Terry Hawkins is released from prison after serving a few months for minor drug-related offenses. Once out, he decides to make some money by making pornographic films, but when his collaborators try to exclude him from the project, the original idea turns into something very different. To get revenge, the young director tortures his enemies until he kills them in the most gruesome ways, filming everything to make snuff movies.
Shot in the early '70s but released only a few years later, "The Last House on Dead End Street" is one of the first—if not the first—films to address the theme of snuff movies. Roger Watkins, hiding behind the pseudonym Victor Janos, creates a simply insane and rambling work that has become a true cult in the underground horror scene thanks to the numerous rumors that have circulated over the years: the film's unavailability fueled the idea that the violence depicted was real and not fiction. The DVD release in 2000 definitively dispelled any doubt but left the aura of mystery that contributed to enhancing the fame of this unhealthy gem, especially in the '80s.

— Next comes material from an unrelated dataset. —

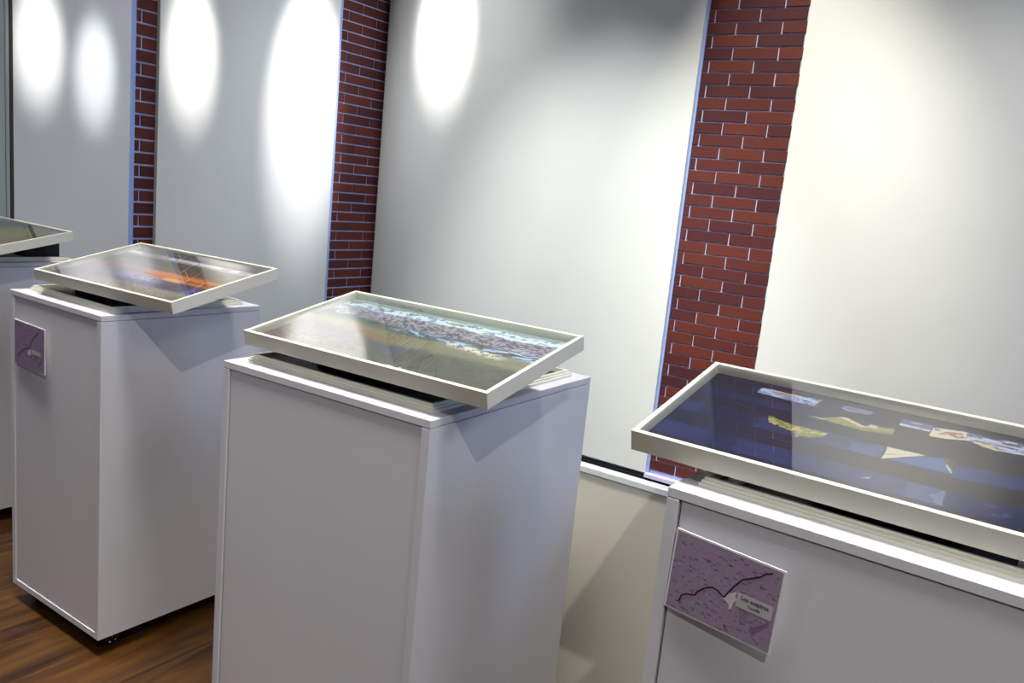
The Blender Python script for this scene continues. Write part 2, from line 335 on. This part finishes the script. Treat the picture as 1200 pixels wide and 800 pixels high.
def collage(u, v):   # picture 4: dark sheet with a grid of sea photos, some whole, some torn by the grid
    nf = vnoise(u * 90, v * 60, 21); n = vnoise(u * 12, v * 12, 22); st = vnoise(u * 30, v * 130, 23)
    img = np.ones(u.shape + (3,)) * C(24, 27, 62)
    tu = np.floor((u - .0585) / .0769); sh = (np.sin(tu * 12.99 + 4) * 43758.5) % 1
    seaA = lambda m, c, k=1: lay(img, m * k, c)
    dark = C(36, 30, 34)
    img = lay(img, ss(.45, .5, u), C(30, 29, 48)); 
    for (lo, hi) in ((.585, .70), (.29, .43), (.79, .84)): img = lay(img, band(v, lo, hi, .004) * ss(.3, .55, u), dark)
    img = lay(img, band(v, .435, .57, .004) * (1 - band(u, .29, .40, .01)), C(26, 34, 84) * (.8 + 0)); img = lay(img, band(v, .435, .57, .004) * (sh > .5)[...] * .6, C(42, 62, 120))
    img = lay(img, band(v, .13, .285, .004), C(24, 30, 84)); img = lay(img, band(v, .13, .285, .004) * (sh > .45) * .55, C(44, 60, 116)); img = lay(img, (1 - ss(.12, .14, v)), C(22, 24, 60))
    img = lay(img, (v > .70) * (v < .79) * (u < .5) * .5, C(30, 44, 100)); img = lay(img, pin(u, v, [(.452, .435), (.52, .435), (.522, .57), (.45, .53)]) * .9, C(62, 84, 134))
    # foam strips along the top
    img = lay(img, pin(u, v + (n - .5) * .02, [(.145, .86), (.305, .845), (.315, .93), (.22, .93), (.15, .93)]) * (st > .36), C(188, 210, 245)); img = lay(img, band(u, .19, .25, .01) * band(v, .87, .925, .01) * (nf > .5), C(196, 160, 130)); img = lay(img, band(u, .22, .31, .01) * band(v, .84, .88, .01) * (st > .45), C(110, 150, 220))
    img = lay(img, pin(u, v, [(.37, .87), (.445, .87), (.45, .925), (.375, .93)]) * (st > .5), C(138, 158, 200))
    img = lay(img, pin(u, v, [(.522, .845), (.594, .845), (.594, .925), (.52, .925)]), C(84, 104, 158)); img = lay(img, pin(u, v, [(.522, .842), (.594, .842), (.594, .86), (.522, .865)]) * (st > .3), C(205, 215, 240)); img = lay(img, band(u, .545, .57, .004) * band(v, .895, .91, .004), C(190, 180, 150))
    img = lay(img, pin(u, v, [(.596, .79), (.632, .80), (.677, .835), (.67, .93), (.595, .90)]), C(226, 222, 206)); img = lay(img, pin(u, v + (n - .5) * .03, [(.612, .835), (.625, .88), (.66, .91), (.672, .86), (.655, .835), (.64, .85)]) * (nf > .4), C(166, 108, 78)); img = lay(img, pin(u, v, [(.596, .79), (.64, .803), (.61, .82), (.597, .82)]), C(236, 214, 160)); img = lay(img, pin(u, v, [(.60, .87), (.62, .88), (.60, .9)]), C(90, 120, 160))
    img = lay(img, pin(u, v, [(.674, .83), (.75, .80), (1, .84), (1, .93), (.67, .925)]), C(104, 112, 158)); img = lay(img, pin(u, v, [(.674, .83), (.75, .80), (1, .84), (1, .93), (.67, .925)]) * (st > .52), C(214, 220, 246)); img = lay(img, pin(u, v, [(.674, .83), (.75, .80), (1, .84), (1, .93), (.67, .925)]) * (st < .4), C(46, 54, 92))
    img = lay(img, pin(u, v + (nf - .5) * .02, [(.68, .843), (.745, .836), (.747, .79), (.72, .80)]), C(218, 208, 160)); img = lay(img, pin(u, v, [(.73, .83), (.745, .836), (.747, .80)]), C(140, 136, 84))
    # green headlands
    g = C(140, 146, 84)
    img = lay(img, pin(u, v + (nf - .5) * .03, [(.225, .60), (.30, .56), (.385, .56), (.38, .50), (.325, .445), (.31, .49), (.24, .53)]), g * .9); img = lay(img, pin(u, v + (nf - .5) * .03, [(.225, .60), (.30, .56), (.385, .56), (.38, .50), (.325, .445), (.31, .49), (.24, .53)]) * (nf > .55), C(196, 186, 110))
    img = lay(img, pin(u, v + (nf - .5) * .012, [(.338, .702), (.375, .765), (.40, .79), (.45, .735), (.518, .787), (.521, .706), (.451, .68)]), g); img = lay(img, pin(u, v + (nf - .5) * .012, [(.375, .765), (.40, .79), (.45, .735), (.47, .755), (.445, .715), (.40, .762)]), C(226, 206, 170)); img = lay(img, band(u, .46, .48, .004) * band(v, .735, .77, .01), C(226, 190, 180)); img = lay(img, pin(u, v, [(.34, .702), (.46, .683), (.52, .706), (.52, .73), (.43, .70)]) * (nf > .42), C(104, 116, 62)); img = lay(img, pin(u, v, [(.313, .71), (.35, .70), (.36, .72)]), C(190, 190, 200))
    # white sail-like corner and the blue tile with an olive bush
    img = lay(img, pin(u, v, [(.548, .448), (.62, .446), (.68, .451), (.659, .593), (.60, .55)]), C(56, 92, 152)); img = lay(img, pin(u, v, [(.648, .571), (.673, .572), (.676, .47), (.66, .53)]), C(78, 84, 40)); img = lay(img, pin(u, v, [(.655, .53), (.662, .53), (.677, .47), (.675, .45)]), C(180, 190, 190))
    img = lay(img, pin(u, v, [(.527, .566), (.528, .430), (.612, .574)]), C(216, 210, 190)); img = lay(img, pin(u, v, [(.5275, .49), (.528, .475), (.57, .53), (.61, .57)]), C(170, 165, 150))
    img = lay(img, pin(u, v, [(.676, .542), (.75, .563), (.752, .44), (.68, .417)]), C(40, 58, 118)); img = lay(img, pin(u, v, [(.754, .563), (.83, .575), (.83, .45), (.754, .44)]), C(34, 48, 106))
    img = lay(img, pin(u, v, [(.606, .274), (.681, .276), (.685, .14), (.608, .14)]), C(62, 76, 128)); img = lay(img, pin(u, v, [(.606, .274), (.681, .276), (.685, .14), (.608, .14)]) * (vnoise(u * 25, v * 12, 31) > .58), C(108, 116, 150))
    img = lay(img, pin(u, v, [(.512, .20), (.53, .235), (.527, .205)]), C(150, 160, 190)); img = lay(img, band(v, .17, .26, .02) * ss(.75, .77, u) * (vnoise(u * 30, v * 14, 33) > .56), C(70, 80, 130))
    img = lay(img, band(u, .06, .16, .03) * band(v, .04, .12, .02) * (n > .5) * .4, C(110, 120, 160))
    for k in range(0, 13):
        ue = .0585 + .0769 * k; img = lay(img, (np.abs(u - ue) < .0012) * .25, C(12, 12, 30))
    return img * .62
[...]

Watkins directed the film in a drug-altered mental state, which he procured using most of the (ridiculous) budget: out of the $3,000 available, only $800 was actually invested in the film's production. Not surprisingly, one gets the feeling of watching a hallucinatory, perverse, and acid trip; the perfect film adaptation of a disturbed and completely detached mental state. The original footage was cut by 30 minutes, along with various editing changes, clearly noticeable during viewing.
The plot, which might remind one of "The Life And Death Of A Porno Gang" (M. Djordjevic, 2009), is nothing more than a pretext to paint with disarming cruelty the portrait of a rich but terribly bored society that compensates for its existential malaise by participating in "exciting" parties based on torture and humiliation. On the other hand, there is the economic necessity that pushes a young director—who is not quite right in the head—to commit any kind of atrocity to make a profit.
The film is set almost entirely inside a building in New York. The fragmented and disjointed screenplay is poorly supported by an approximate and almost improvised direction; to this is added the poor acting performance of the various actors, struggling with insignificant lines and uncontrollable, delirious laughter.
Despite the disastrous technical aspects, the film is far from being forgotten. A first, rather disorienting and confusing part, which mainly serves to introduce and prepare the viewer for the final massacre, is followed by a brutal and bloody conclusion. Indeed, the madness of the protagonist and his gang takes shape in the final segments, in a very sick and surreal atmosphere where lights, masks, and a desolate setting serve as the backdrop to what appears to be a theater of horrors: dismemberments, mutilations, and sexual abuses follow in a brutal manner, without sparing any macabre detail to the camera's eye. Completing the unsettling picture is a hypnotic tune that accompanies the most shocking sequences ("It's just a movie! It's just a movie!"), reinforcing the climate of total alienation that is felt from the first to the last second.
Far ahead of its time, "The Last House on Dead End Street" shocks not so much for the visual violence—well-staged thanks to a sufficient dose of homemade gore—but above all for the innovative idea on which it is based, in relation to a cinematic context still fertile, which was just beginning to open the door to controversial and controversial themes.
While the film struggles due to a very poor technical/stylistic approach, on the other hand it stands out for the brilliant insights of the director and the visionary spontaneity with which certain contents, definitely strong for the time, are represented. An interesting and dreamlike viewing experience to be rediscovered; a mandatory and fundamental stop for every exploitation fan.